Five Egyptian antiques have been seized from New York’s Metropolitan Museum of Art as part of an international trafficking investigation involving the former head of the Louvre in Paris.
According to the Manhattan district attorney’s office, the artefacts are worth more than $3 million.
A New York state judge ordered their confiscation on May 19, a court document shows. They include a group of painted linen fragments depicting a scene from the Book of Exodus, which date from between AD250 and AD450.
“The pieces were seized pursuant to the warrant,” he said.
The fraud is thought to involve several other art experts, according to French investigative weekly Le Canard Enchaine.
The five pieces seized from the Met were purchased by the museum between 2013 and 2015, according to The Art Newspaper, which first reported the news.
A Met spokesperson referred to a previous statement in which the museum said it was “a victim of an international criminal organisation.”
In 2019, the museum returned the gilded sarcophagus of the priest Nedjemankh to Egypt after New York prosecutors determined it had been stolen during the revolts against president Hosni Mubarak in 2011.
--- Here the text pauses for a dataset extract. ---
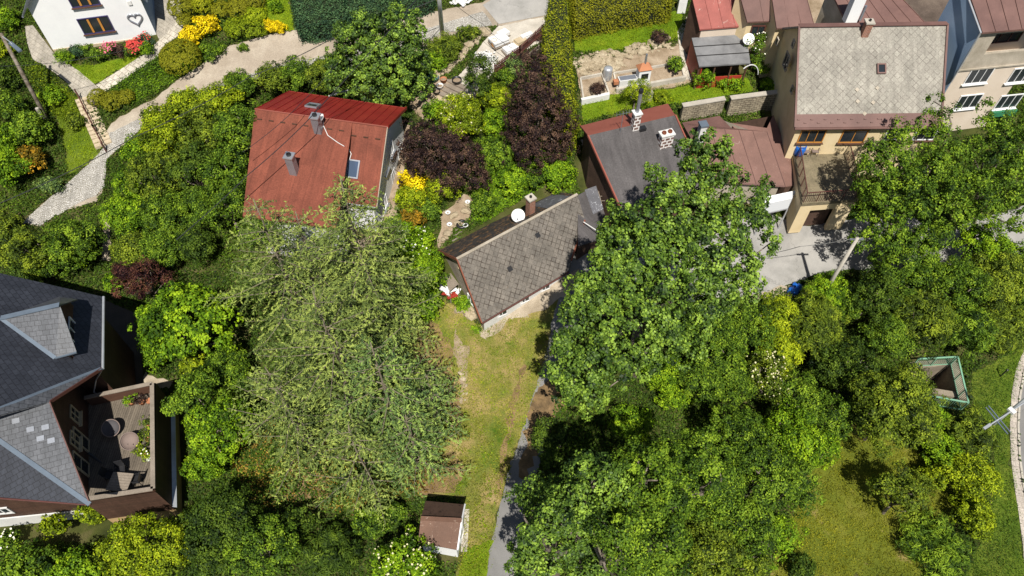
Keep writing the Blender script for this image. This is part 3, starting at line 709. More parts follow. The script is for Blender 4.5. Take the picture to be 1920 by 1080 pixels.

The Met bought the coffin in 2017 and later said the museum had been a victim of false statements and fake documentation.
Several of the individuals charged in the case, including Roben Dib, owner of a gallery in Hamburg and who is currently in custody, were involved in the sarcophagus’s sale to the Met, according to a 2019 report by the Manhattan district attorney.
The Book of Exodus painting is valued at $1.6 million. Also among the five works is a portrait of a woman dated from between the years AD54 to AD68 that is worth $1.2 million.